Cette envie doit alors être soutenue par un effort d'apprentissage. Le père de la philosophie ne cessait pas de harceler les Athéniens à creuser davantage les sources du savoir. Les pédagogues d'aujourd'hui doivent faire de même. L'étonnement, l'humour et le questionnement, voilà les principaux ingrédients qui ouvrent les papilles gustatives de l'intelligence.

Le vice impuni

La lecture et l'écriture vont nécessairement prendre leur place dans le cheminement vers la connaissance de l'esprit humain. On n'a pas besoin d'imposer ces pratiques de l'extérieur, comme s'il s'agissait d'imposer une langue de travail... Une fois le goût d'en connaître davantage stimulé par un enseignement qui s'appuie sur l'étonnement, l'humour et le questionnement, la lecture et l'écriture deviennent incontournables.

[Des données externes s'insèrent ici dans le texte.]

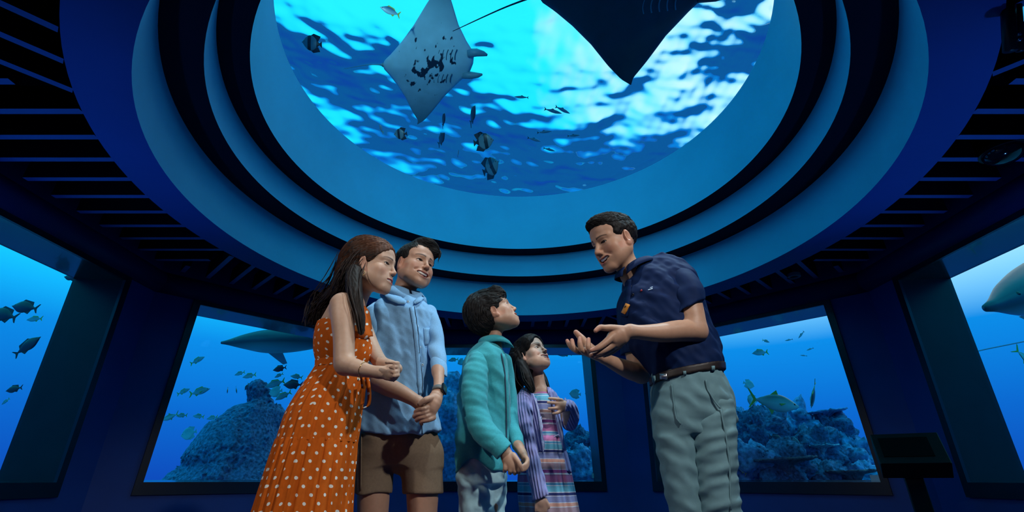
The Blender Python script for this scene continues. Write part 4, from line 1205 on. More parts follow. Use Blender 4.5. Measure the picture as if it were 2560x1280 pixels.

Non seulement ces pratiques deviennent-elles incontournables, mais elles procurent en plus un malin plaisir d'apaiser une soif de connaissances. Et le plaisir, on le sait, engendre le goût de recommencer, de répéter l'expérience, d'aller plus loin. Le désir de connaître de nouvelles choses, ou de goûter à de nouveaux plats culturels, n'est jamais tout à fait satisfait.

Voilà pourquoi on peut dire, de façon ironique, que le plaisir de lire et de connaître davantage est un vice impuni.